Yesterday evening when I came home, Mark waited for me. He sat on the doorstep with Watson’s head in his lap. When I rounded into view, he stood up, came up to me and said. “Put your bag in, we’re going somewhere.” I didn’t get a chance to protest. I was tired, and I wanted something to eat, but I did as I was told. I had better obey, or he’d sitting there still, and would catch a cold.

First we went to a restaurant, and then we went to see a film. As it happens, we saw Jurassic World. Not the most engaging film, but enough to detach the mind for a couple of hours. The formula for films of this type is, of course, that someone opens a park with dinosaurs, and then the dinosaurs escape, and then there’s a lot of chasing and shouting. This film didn’t deviate much from the formula.

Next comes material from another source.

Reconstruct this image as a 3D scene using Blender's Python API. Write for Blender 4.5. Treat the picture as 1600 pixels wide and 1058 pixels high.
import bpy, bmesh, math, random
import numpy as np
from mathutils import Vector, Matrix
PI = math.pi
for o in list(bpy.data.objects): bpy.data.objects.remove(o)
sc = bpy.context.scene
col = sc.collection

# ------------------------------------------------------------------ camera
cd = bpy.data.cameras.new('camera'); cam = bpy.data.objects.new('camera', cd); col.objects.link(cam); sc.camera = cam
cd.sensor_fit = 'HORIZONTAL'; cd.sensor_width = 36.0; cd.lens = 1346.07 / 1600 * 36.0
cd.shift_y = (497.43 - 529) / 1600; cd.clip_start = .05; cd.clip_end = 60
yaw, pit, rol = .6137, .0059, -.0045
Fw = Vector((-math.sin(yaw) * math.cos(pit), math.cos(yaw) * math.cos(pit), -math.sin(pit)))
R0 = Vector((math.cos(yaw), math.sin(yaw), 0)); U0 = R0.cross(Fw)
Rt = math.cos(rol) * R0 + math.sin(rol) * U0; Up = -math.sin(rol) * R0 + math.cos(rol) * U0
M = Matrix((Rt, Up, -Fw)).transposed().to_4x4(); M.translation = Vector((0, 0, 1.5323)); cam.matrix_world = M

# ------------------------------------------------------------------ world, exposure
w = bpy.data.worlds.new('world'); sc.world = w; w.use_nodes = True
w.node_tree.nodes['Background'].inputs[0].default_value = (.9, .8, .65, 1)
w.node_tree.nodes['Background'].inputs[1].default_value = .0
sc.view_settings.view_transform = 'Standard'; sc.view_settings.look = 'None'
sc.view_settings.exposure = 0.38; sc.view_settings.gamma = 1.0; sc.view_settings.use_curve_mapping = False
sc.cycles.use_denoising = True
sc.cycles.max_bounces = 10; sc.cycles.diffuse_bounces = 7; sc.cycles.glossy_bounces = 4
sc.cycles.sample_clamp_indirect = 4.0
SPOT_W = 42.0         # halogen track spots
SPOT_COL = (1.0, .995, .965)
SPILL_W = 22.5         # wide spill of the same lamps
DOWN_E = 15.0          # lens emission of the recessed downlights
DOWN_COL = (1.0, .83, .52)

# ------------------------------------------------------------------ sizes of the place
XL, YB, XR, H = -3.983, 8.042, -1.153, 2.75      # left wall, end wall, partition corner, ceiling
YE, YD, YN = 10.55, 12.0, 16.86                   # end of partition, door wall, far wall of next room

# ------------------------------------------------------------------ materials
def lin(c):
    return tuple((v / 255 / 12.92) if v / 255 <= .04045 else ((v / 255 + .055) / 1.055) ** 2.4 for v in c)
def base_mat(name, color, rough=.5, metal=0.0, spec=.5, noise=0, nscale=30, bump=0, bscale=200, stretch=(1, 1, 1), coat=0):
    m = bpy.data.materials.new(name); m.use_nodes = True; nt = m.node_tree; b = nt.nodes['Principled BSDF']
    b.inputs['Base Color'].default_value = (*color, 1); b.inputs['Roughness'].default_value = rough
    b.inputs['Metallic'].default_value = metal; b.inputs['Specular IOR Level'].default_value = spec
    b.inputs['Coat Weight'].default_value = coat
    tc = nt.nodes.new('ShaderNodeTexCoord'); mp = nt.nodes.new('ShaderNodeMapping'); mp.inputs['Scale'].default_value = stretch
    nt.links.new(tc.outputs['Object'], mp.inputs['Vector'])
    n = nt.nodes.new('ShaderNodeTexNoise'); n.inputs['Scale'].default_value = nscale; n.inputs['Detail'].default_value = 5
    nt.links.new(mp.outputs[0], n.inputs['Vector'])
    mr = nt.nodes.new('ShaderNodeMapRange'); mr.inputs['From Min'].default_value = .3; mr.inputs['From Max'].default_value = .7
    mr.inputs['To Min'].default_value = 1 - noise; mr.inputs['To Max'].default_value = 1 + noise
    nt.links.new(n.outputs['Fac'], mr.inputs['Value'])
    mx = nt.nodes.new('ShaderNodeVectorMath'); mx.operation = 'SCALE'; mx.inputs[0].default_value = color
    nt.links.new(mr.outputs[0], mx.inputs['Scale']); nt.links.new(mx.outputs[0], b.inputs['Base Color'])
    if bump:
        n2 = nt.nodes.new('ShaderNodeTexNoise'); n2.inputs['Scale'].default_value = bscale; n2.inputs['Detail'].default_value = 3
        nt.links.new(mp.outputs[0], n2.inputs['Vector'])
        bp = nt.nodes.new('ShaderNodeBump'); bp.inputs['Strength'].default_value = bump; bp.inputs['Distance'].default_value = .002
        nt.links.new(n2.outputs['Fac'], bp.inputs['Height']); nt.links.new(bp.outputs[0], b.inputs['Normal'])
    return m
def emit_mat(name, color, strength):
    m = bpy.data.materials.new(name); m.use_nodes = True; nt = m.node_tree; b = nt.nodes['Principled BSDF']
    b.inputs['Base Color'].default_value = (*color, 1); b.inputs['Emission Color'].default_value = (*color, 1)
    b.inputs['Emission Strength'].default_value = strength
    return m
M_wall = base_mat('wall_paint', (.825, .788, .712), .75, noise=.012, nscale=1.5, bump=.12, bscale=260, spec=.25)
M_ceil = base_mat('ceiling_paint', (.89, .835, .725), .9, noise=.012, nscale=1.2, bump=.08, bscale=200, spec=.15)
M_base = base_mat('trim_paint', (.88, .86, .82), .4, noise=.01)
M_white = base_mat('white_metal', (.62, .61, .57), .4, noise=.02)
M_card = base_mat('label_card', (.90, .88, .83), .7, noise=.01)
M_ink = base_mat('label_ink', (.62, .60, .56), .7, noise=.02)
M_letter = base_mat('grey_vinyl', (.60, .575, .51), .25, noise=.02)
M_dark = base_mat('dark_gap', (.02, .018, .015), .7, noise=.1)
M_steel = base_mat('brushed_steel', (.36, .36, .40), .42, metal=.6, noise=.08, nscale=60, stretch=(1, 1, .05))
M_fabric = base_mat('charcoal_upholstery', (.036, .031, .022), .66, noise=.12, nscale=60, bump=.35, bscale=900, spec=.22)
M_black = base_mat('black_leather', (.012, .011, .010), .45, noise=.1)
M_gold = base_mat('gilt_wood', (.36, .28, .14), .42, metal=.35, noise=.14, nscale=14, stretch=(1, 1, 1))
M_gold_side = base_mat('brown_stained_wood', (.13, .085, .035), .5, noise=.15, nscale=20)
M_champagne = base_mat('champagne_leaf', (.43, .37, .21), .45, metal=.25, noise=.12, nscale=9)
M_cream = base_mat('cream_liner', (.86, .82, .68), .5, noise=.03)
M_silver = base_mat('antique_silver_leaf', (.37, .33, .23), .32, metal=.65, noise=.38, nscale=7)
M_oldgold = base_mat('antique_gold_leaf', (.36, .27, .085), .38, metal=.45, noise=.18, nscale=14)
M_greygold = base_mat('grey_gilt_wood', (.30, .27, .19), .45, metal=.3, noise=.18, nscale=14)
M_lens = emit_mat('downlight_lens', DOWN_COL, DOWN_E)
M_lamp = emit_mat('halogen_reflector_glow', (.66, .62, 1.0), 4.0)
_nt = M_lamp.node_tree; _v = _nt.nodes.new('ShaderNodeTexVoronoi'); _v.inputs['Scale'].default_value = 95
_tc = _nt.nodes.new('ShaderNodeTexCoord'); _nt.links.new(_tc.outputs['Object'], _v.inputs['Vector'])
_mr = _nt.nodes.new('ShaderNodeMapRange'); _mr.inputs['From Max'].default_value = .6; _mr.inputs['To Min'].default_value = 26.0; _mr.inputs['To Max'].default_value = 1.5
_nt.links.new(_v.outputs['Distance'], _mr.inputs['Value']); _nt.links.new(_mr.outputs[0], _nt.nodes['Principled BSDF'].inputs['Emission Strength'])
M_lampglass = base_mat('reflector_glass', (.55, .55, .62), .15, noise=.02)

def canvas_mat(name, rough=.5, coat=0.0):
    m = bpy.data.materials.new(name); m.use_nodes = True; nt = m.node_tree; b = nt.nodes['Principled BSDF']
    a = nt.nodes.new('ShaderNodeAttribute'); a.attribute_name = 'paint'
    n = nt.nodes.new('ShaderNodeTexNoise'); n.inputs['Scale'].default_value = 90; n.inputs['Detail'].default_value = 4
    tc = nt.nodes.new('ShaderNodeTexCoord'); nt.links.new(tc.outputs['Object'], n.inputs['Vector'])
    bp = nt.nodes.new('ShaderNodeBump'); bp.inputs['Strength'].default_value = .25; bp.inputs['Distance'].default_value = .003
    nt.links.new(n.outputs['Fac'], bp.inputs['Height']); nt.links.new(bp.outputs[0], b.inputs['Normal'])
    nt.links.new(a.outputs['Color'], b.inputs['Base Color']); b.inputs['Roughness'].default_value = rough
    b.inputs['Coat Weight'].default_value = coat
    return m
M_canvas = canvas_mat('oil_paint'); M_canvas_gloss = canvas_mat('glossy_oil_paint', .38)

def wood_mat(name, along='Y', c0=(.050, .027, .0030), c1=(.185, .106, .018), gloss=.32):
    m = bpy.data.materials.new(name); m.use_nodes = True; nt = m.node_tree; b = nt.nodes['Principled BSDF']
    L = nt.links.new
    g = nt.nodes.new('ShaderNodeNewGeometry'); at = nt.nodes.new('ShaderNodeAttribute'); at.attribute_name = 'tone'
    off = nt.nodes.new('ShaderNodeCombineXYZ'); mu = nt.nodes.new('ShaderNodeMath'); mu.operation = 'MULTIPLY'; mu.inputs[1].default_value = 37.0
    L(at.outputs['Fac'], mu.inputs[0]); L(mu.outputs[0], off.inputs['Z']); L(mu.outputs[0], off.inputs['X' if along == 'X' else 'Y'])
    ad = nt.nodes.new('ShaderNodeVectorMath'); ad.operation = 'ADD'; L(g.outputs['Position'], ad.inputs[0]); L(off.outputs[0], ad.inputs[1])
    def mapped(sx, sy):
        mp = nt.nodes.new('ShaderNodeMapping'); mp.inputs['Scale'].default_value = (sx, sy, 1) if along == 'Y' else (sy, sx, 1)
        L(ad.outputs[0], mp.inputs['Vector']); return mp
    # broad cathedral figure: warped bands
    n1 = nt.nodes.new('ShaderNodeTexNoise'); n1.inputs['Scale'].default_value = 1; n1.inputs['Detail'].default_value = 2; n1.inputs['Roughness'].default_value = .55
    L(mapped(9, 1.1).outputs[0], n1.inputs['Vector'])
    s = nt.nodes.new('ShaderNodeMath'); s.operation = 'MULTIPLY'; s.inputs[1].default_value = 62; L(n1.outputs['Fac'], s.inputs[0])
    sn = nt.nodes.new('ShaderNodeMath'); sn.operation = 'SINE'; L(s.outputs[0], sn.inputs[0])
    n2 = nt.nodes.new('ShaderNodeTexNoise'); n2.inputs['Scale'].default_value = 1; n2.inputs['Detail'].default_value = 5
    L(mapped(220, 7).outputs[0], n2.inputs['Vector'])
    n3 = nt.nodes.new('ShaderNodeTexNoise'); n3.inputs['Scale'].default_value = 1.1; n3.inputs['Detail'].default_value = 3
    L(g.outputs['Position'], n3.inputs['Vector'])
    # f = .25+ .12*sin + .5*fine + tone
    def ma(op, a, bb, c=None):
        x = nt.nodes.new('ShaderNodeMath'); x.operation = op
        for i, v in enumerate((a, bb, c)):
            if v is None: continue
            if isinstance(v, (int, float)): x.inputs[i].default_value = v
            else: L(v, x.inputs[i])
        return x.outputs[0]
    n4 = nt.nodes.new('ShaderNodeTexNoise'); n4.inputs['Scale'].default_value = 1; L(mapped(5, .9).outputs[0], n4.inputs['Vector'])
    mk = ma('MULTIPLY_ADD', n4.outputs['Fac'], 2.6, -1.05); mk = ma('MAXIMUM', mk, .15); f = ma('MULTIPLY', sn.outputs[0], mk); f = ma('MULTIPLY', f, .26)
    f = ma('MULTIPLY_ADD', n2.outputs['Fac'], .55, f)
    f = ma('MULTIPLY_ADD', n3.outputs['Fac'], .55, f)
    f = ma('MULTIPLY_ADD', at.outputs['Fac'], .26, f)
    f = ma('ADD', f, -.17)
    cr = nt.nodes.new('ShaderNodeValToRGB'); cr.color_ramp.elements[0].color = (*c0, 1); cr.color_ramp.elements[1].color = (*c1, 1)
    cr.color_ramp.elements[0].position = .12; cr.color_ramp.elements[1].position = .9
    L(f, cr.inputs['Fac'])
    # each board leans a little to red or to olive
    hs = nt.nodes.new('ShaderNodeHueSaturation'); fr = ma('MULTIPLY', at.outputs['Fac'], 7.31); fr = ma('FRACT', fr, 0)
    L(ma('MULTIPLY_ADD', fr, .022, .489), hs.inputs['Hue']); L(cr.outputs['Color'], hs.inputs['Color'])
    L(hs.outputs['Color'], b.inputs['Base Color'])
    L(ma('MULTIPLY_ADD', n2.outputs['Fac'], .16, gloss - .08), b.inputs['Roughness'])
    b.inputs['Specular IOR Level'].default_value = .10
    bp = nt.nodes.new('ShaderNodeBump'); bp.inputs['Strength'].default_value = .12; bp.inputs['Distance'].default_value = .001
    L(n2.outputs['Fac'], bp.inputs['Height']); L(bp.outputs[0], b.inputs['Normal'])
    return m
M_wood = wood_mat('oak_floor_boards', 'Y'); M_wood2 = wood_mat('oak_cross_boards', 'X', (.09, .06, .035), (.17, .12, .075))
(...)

The film was forgettable, but yielded a bit of fun after because as it happens we met up with a couple of friends and went for a beer in a pub. One of the friends wanted to talk about the film, and concluded that – on the whole – it was quite good that the dinosaurs had died out.

Queue Mark’s mischievous nature, because obviously the dinosaurs didn’t die out at all. We just have a different name for them. We call them ‘Birds’. Birds are direct descendents of the Theropoda family of dinosaurs, which sported such luminaries as T-Rex and Allosaurus. Dinosaurs never were big dumb lizards. They were big dumb flightless birds. When the asteroid smashed into Yucatán sixty-five million years ago, it isn’t true that the dinosaurs died out. It’s just that most were killed. Small ones like the Archaeopteryx, which was the size of a small magpie, survived,

This is the great thing about being married to a scientist-to-be. Well, apart from the whole “Velociraptors were feathered! There’s no excuse for not using feathers in this film. They’ve established years ago that the Velociraptor Mongoliensis had feathers” line of comments during the film. One can spend thirty minutes after a film trip debating whether the sea-gulls that try to snatch your snack out of your hands is more closely related to the Tyrannosaurus Rex than the Great Tit is.

In the end, does it matter? How cool is it that a budgie or parrot, or the tits in the garden, wants to become this thing below when it grows up? The dinosaurs are among us, they’re watching, and they all want to steal the sandwich out of your hands. And if they are annoyed, they will shit on you from a great height. Lucky us that the dinosaurs shrunk, isn’t it?